Some want Ahmed Zayat, owner of American Pharoah, and Bob Baffert, the trainer, to keep running the Triple Crown winner.

Others say no way. The first Triple Crown winner in 37 years has nothing to prove and runs a higher risk of tarnishing his image or being injured.

Used to be it was almost considered unethical not to run champion horses back for a 4-year-old campaign, but conventional thinking started to change in the 1980s when breeding rights became all the rage. That's where the big money is, and American Pharoah should be retired immediately.

Granted, it has come to light that Zayat sold the breeding rights last January, before American Pharoah's undefeated 3-year-old campaign, for between $8 million and $13 million. Right now those rights would be worth about three times those amounts.

Maybe Zayat needs the money.

Whatever, should he really consider risking the horse's reputation to add $2 million or so in earnings to the $4,530,300 his horse has already banked?

Perish the thought, but horses break down and have to be euthanized way too often as it is.

American Pharoah has earned the right to be retired and become a sire.

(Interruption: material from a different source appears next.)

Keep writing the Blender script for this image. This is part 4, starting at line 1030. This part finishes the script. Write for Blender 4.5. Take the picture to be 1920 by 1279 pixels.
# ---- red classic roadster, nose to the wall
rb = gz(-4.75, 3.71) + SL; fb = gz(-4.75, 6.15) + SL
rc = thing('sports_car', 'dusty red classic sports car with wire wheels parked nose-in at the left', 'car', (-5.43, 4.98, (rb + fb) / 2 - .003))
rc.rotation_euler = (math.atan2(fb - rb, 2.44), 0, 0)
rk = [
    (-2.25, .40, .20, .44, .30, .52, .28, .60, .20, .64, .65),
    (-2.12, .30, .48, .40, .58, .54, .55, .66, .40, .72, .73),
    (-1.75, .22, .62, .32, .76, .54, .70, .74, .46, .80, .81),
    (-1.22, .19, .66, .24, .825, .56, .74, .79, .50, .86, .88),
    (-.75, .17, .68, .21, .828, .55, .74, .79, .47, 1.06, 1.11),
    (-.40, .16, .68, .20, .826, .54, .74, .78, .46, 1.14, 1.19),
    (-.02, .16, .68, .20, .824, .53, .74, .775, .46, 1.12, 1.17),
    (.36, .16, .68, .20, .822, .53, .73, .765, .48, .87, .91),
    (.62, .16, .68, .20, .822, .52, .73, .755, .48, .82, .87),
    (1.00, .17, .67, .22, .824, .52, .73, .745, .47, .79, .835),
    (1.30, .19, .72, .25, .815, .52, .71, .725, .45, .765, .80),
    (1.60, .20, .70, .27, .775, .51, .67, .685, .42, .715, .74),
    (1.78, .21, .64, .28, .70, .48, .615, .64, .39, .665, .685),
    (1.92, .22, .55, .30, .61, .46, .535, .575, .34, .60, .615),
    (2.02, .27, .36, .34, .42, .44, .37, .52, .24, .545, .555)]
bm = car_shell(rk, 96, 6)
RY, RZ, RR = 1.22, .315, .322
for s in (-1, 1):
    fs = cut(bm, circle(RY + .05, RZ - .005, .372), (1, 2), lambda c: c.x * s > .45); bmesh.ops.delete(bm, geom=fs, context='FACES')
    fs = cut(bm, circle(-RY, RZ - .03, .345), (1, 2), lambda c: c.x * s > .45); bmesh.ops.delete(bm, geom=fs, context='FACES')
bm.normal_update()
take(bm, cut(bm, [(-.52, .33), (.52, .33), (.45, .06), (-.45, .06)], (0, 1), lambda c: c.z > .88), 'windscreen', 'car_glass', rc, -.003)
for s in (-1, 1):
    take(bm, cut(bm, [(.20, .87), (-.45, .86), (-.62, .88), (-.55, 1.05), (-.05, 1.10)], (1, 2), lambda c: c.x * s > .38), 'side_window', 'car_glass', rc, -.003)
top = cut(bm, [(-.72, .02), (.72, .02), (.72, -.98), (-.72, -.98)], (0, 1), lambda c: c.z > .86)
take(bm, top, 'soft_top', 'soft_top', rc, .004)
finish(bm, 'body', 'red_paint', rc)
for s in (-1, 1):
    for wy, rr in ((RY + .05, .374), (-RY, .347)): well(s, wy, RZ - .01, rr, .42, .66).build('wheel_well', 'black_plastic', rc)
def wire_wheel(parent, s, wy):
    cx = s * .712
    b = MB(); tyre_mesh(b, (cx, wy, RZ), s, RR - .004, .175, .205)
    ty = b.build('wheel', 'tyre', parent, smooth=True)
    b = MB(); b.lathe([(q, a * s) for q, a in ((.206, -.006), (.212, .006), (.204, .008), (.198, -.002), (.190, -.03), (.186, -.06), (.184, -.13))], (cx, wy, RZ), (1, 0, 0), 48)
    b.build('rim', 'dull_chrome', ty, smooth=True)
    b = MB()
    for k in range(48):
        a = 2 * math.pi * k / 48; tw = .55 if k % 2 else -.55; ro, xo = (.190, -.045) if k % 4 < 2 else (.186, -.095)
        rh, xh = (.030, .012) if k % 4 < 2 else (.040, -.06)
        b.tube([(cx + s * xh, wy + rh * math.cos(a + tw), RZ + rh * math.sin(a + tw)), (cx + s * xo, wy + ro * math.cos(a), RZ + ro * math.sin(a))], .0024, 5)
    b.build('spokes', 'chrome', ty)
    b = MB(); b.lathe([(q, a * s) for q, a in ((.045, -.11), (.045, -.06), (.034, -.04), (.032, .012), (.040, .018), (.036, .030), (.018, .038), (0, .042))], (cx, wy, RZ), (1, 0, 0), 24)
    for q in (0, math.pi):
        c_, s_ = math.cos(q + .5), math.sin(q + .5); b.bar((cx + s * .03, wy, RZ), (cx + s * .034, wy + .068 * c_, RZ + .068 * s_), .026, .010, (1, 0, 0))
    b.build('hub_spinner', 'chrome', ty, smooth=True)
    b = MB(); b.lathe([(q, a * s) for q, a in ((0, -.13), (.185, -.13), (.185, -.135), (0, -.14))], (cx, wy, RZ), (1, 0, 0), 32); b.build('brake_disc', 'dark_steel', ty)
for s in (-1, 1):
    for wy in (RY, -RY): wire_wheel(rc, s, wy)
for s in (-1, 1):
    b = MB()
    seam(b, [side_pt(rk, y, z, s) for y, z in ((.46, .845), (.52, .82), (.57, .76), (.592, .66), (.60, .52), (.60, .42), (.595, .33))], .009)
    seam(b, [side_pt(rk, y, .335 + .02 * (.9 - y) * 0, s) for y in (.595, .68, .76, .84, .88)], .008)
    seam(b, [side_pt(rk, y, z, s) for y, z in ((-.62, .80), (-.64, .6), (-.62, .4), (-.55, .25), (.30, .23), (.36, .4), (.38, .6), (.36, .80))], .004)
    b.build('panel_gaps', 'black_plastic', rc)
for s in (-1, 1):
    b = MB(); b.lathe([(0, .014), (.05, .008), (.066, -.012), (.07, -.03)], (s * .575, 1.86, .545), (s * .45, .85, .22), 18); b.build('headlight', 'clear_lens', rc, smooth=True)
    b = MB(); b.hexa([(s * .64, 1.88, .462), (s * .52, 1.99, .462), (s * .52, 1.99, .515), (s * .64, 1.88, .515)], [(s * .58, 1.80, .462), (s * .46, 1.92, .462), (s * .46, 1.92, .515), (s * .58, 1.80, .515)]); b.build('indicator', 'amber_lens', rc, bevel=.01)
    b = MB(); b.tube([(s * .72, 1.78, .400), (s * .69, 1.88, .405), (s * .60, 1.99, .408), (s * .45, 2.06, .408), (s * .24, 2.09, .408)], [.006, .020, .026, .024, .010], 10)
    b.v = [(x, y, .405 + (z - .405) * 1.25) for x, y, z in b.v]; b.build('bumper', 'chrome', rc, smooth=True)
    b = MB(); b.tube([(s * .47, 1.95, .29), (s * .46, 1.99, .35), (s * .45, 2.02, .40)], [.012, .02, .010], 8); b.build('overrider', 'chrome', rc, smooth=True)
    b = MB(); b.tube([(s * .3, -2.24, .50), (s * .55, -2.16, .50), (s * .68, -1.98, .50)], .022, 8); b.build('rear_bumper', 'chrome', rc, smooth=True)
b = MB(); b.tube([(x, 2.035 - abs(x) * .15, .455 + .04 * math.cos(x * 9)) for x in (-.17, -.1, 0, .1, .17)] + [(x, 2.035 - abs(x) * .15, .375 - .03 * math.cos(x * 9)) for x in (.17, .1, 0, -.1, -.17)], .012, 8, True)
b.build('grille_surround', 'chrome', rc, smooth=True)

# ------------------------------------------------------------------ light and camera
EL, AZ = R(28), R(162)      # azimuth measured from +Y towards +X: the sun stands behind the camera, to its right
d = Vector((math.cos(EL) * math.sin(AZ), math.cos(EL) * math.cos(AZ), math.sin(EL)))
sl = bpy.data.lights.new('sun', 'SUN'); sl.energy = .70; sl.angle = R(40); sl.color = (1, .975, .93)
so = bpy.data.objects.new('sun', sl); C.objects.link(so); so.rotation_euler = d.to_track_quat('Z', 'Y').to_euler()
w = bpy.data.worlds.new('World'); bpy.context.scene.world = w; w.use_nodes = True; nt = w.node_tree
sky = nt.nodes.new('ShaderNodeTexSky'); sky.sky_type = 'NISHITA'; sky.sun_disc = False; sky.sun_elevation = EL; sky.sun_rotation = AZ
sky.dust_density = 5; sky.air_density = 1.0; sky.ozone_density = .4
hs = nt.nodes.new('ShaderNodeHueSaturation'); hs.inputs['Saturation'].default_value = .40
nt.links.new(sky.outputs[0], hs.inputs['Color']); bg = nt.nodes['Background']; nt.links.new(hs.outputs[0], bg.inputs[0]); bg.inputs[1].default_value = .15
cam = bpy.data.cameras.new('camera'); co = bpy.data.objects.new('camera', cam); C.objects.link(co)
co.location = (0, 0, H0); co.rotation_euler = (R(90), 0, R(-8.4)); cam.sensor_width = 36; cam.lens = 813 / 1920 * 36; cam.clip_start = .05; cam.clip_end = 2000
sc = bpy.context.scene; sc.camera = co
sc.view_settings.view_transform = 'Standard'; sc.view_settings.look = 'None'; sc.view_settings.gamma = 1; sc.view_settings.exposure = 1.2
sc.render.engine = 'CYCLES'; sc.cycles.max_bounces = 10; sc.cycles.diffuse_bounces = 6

The international breeding organization Coolmore Stud made the deal for American Pharoah, and while it doesn't take over control until the first of the year, it might be time for that group to offer a bonus to Zayat for AP to trot off into the sunset as the greatest thoroughbred racing hero in almost four decades.

Let's see if he can become the daddy of other champions.

The Eclipse Award for Horse of the Year should be in the bag and purists who want him to beat older horses in the Breeders' Cup should ask themselves what they would do with the horse who right now would probably command a stud fee north of $100,000.

American Pharoah proved himself in Arkansas, Kentucky, Maryland and New York by being the best in every race he competed in this year.

His landmark victory should also make Oaklawn Park a top destination for horses preparing for the Kentucky Derby, the Preakness or the Belmont Stakes.

It wasn't until 1983 that Oaklawn became a player on the national scene and that was when Sunny's Halo, winner of the Arkansas Derby, won the Kentucky Derby.

Since then, Oaklawn Park has become a major player as a place to launch 3- and-4-year-old campaigns.

None of the previous 11 winners of the Triple Crown raced at Oaklawn -- although it has been widely written Secretariat, Kelso, Nashua, Sunday Silence and Bold Ruler preferred to drink Mountain Valley Water -- American Pharoah's connections wanted him in Hot Springs for his two races as a 3-year-old.

And in a year when its main competitor on the Derby prep schedule, the Blue Grass Stakes, was moved back a week in the belief running four weeks before the Kentucky Derby would help draw better horses.

American Pharoah stomped that myth into the ground during the Triple Crown.

He cannot distinguish himself anymore than he already has as a true champion.

The only reason for Zayat to run American Pharoah again would be the purse money, and if Zayat does run him some might ask why he said he loved his horses like family.

There is little chance of him catching all-time money earner Curlin, who earned $10,501,800 in his career that included winning the Rebel Stakes and Arkansas Derby in 2007.

There's that connection again, and Curlin ran 16 times in his career.

American Pharoah should run only seven.